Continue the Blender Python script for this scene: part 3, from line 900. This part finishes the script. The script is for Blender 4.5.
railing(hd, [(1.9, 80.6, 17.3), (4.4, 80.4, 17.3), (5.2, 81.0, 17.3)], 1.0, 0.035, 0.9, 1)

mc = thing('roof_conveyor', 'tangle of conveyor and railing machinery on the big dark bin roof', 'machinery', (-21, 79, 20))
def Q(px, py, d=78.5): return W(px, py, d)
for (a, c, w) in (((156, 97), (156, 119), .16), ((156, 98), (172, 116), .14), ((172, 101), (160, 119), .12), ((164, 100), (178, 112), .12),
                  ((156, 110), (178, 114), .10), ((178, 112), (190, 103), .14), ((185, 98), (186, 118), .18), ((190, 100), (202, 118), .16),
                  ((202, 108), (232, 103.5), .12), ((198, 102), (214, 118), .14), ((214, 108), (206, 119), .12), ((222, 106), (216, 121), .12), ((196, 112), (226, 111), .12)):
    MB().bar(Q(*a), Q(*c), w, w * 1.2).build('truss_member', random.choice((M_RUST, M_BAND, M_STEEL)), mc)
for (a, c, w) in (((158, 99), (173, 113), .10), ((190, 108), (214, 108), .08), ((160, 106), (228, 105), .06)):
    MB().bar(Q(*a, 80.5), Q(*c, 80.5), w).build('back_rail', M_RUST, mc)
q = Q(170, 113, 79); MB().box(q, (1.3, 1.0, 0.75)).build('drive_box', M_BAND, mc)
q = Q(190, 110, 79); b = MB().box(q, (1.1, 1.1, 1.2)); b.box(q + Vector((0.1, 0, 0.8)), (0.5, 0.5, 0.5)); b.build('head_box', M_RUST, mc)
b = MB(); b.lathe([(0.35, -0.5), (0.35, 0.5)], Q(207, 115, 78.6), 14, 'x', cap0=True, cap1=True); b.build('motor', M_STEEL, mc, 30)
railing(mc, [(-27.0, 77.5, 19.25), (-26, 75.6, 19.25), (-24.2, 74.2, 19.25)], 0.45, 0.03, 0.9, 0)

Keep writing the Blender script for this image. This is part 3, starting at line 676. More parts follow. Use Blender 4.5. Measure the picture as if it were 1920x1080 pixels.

● ● ●

◆ **Required work**: Output, please, only the lines running from the start of the entries through the line that contains "0.035, 0.9, 1)", including both of those lines.

◆ **Task result**:
Continue the Blender Python script for this scene: part 3, from line 900. This part finishes the script. The script is for Blender 4.5.
railing(hd, [(1.9, 80.6, 17.3), (4.4, 80.4, 17.3), (5.2, 81.0, 17.3)], 1.0, 0.035, 0.9, 1)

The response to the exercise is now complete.